QEX – Delisting Application Accepted, Subject to Conditions

GENERAL
Fri, May 21 2021 03:42 pm

Market Announcement

QEX Logistics Limited (QEX) confirms that NZX Regulation Limited (NZ RegCo) has accepted QEX’s application to delist from the NZX Main Board, subject to QEX satisfying their required conditions. These conditions are as follows:

- QEX must obtain the approval of shareholders, who are “Non-Affiliated Holders” (as defined in the NZX Listing Rules), by way of ordinary resolution to delist from the NZX Main Board. This will exclude Ronnie Xue as current majority shareholder of QEX.

- An independent report will be required as part of the QEX shareholders’ meeting materials. This report will, among other things:

• assess the sufficiency of the information provided to QEX shareholders to enable them to make to decision on the delisting proposal;
• assess the implications of QEX reverting to being a private company, as compared to remaining listed and subject to the NZX Listing Rules; and
• opine on the extent of the steps taken by QEX to appoint an auditor, independent directors, and assess options to remain as a listed company.

NZ RegCo will be required to confirm the appointment of the independent appraiser, and publication of the report will be subject to confirmation of non-objection by NZ RegCo.

- NZ RegCo will review draft announcements and any proposed communications with shareholders in relation to the proposed delisting.

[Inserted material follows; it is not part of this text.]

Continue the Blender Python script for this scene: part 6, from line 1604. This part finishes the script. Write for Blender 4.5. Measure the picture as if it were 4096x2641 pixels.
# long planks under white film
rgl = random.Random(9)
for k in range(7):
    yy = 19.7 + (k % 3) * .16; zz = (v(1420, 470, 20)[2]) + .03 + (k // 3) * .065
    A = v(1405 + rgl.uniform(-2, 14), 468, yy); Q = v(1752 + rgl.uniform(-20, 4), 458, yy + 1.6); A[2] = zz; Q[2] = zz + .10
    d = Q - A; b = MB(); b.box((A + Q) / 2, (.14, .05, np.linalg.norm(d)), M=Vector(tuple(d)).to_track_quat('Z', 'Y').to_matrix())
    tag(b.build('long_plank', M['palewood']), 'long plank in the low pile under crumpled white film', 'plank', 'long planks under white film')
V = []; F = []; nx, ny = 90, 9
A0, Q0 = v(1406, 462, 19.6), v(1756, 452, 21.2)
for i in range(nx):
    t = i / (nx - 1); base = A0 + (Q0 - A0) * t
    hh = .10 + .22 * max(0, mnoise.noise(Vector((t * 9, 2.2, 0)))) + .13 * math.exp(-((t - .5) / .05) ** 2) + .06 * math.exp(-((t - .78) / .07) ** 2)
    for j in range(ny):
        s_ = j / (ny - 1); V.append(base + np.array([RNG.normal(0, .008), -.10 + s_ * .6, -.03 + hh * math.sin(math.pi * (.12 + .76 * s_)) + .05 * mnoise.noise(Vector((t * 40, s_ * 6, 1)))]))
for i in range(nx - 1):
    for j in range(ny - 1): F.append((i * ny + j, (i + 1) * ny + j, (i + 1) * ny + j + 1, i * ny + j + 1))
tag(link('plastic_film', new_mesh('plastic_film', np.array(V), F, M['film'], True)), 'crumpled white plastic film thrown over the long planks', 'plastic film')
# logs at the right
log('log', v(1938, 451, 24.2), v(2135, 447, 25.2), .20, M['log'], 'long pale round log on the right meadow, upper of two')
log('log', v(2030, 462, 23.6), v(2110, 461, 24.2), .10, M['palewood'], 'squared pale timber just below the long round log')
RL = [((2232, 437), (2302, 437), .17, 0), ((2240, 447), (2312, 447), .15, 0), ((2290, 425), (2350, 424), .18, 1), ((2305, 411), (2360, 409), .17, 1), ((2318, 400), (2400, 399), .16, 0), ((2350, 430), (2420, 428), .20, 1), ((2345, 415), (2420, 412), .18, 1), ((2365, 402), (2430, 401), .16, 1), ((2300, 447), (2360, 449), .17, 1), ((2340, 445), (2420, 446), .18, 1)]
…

- NZ RegCo will review QEX's draft Notice of Shareholders’ Meeting for the delisting, to ensure that it includes:

• details of the advantages and disadvantages of QEX remaining listed, and of QEX delisting;
• detailed information regarding QEX’s strategy as a private company;
• details of QEX’s strategy if the delisting is not approved; and
• information about the options available for QEX shareholders, including in relation to retaining or selling their shares, if the delisting is approved.

Publication of the Notice of Shareholders’ Meeting will be subject to confirmation of non-objection by NZ RegCo.

- QEX will be required to lodge an additional NZ$200,000 cash bond, to account for possible enforcement outcomes associated with NZ RegCo’s current investigations.

- QEX will be required to pay any outstanding fees owing to NZX, including the delisting fee and NZ RegCo’s costs relating to delisting application.

Further information regarding the delisting will be provided in due course.